Mobilisons toutes les forces vives !

Le 27/11/2023 à 12:32 par La rédaction


[Édito du Biofil n°150 – novembre-décembre 2023].

Et pourtant, les bienfaits de l’agriculture et alimentation bio sont archi-connus. Rien que pour la qualité de l’eau, base du vivant, personne ne peut le nier. « Il y a des Pfas (1) et des métabolites partout », écrivait fin octobre dans un mail suscitant la polémique, Didier Jaffre, directeur de l’Agence régionale de santé – ARS – d’Occitanie. Ce, en déconseillant de consommer de l’eau du robinet. S’il a dû se rétracter, c’est que le sujet est hautement sensible.
Déjà, en 2022, lors du 19e congrès d’Ifoam à Bordeaux, le directeur de l’Agence de l’eau Adour Garonne pointait la pollution de 35 % des nappes phréatiques et de 40 % des rivières dans le grand Sud-Ouest (lire Biofil 142). Les taux de pesticides et de nitrates grimpent en flèche, de plus en plus concentrés en raison de la réduction des débits liés aux sécheresses successives. « Il faut accélérer les actions, insistait-il. Ne pas le faire, c’est mettre en danger les populations, et les agriculteurs. Dans dix ans, ce sera irréversible. »
Parue en novembre 2023, l’enquête de Que Choisir en remet une couche avec une analyse comparative de plus de 4 000 échantillons sur 18 espèces de fruits et légumes : sur ceux en bio, locaux ou importés, les traces de résidus de pesticides sont très réduites, malgré les risques de contaminations croisées toujours présentes hélas. Exemple, en bananes, les contaminations sont de 4 % en bio contre 68 % en conventionnel françaises.
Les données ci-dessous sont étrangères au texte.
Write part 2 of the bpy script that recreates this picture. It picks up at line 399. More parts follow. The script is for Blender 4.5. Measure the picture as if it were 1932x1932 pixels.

En tomates, elles sont nulles en bio, contre 34 % en culture classique métropolitaine.
Si aujourd’hui, le contexte inflationniste et les budgets contraints détournent les consommateurs de la bio, n’est-ce pas mettre les citoyens et l’environnement en danger que de laisser faire le marché et certains distributeurs avec des marges déraisonnables, alors que les prix à la production baissent ? Le ministère actuel de l’Agriculture et de la Souveraineté alimentaire porte une très lourde responsabilité sociétale, s’il se défausse, sans mesurer les enjeux à leur juste valeur.
Les plus de 60 500 fermes bio françaises ont besoin d’un soutien fort et courageux pour traverser ces difficultés. Ce, au risque de perdre tous les avantages de ce mode de production – couvrant près de 11 % de la surface agricole utile – sur la santé des sols, de l’eau, de la biodiversité, des tissus économiques locaux, de la fierté retrouvée à cultiver sans polluer. Sans oublier les filières construites avec conviction, les fournisseurs en amont, et les 28 500 acteurs de l’aval.
Le soutien de l’État est indispensable. La bio est la locomotive de la transition écologique, mais elle a besoin d’énergie pour tirer les wagons. La demande d’une aide de 270 millions d’euros, possible par transfert des fonds destinés à la conversion, doit être acceptée pour donner un message positif à l’ensemble de la filière. La mobilisation de toutes les forces vives du secteur est attendue, dont la recherche et l’expérimentation, – de façon efficace – pour donner aux producteurs bio les moyens technico-économiques d’être performants et durables.

 

Christine Rivry-Fournier

 

(1) Pfas : perfluorés et polyfluoroalkylés, composés chimiques nocifs pour la santé, contenus dans 37 substances actives autorisées en Europe, donc 30 utilisées dans les pesticides en France.